Since leaving the BBC in 2022 she has co-hosted The News Agents with Jon Sopel and Lewis Goodall, a Global podcast that took a Gold British Podcast Award for Best News and Current Affairs. Her 2022 MacTaggart Lecture, “Boiling Frog: Why We Have To Stop Normalising The Absurd,” laid out a specific argument about how mainstream media coverage normalises populist politics, and how that reshapes the job of a public broadcaster.

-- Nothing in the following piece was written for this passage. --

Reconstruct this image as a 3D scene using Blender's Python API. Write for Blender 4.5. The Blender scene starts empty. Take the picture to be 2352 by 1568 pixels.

For leadership audiences, the value is practical. She reads political risk and media dynamics for a living, she moderates and interviews on stage the way she does on screen, and she has a thesis about the information environment that serious rooms engage with. Her 2019 book Airhead: The Imperfect Art of Making News is the written version of that working method.

Key speaking topics

  • UK politics and Westminster analysis
  • US elections and transatlantic political risk
  • Geopolitical flashpoints and their business implications
  • Media, populism and the information environment
  • Interviewing power: the craft of holding leaders to account
  • Conference moderation, fireside interviews and awards hosting

Ideal for

  • Leadership offsites, CEO summits and partner conferences needing a host or on-stage interviewer with real political and business range.
  • Annual client conferences and investor events where a keynote on geopolitics, elections or the media environment sets the agenda.
  • Boards and executive committees using an off-the-record session to pressure-test political and regulatory scenarios.

Audience outcomes

  • A working read on the political and geopolitical stories most likely to affect the business over the next twelve months.
  • A sharper view of how media narratives form, harden and reach decision-makers, and where that process is being gamed.
  • Specific reference points from two decades of interviewing politicians, regulators and CEOs, used to illustrate rather than decorate the argument.
  • A different quality of on-stage conversation when Maitlis is moderating: leaders pushed past talking points to the substance.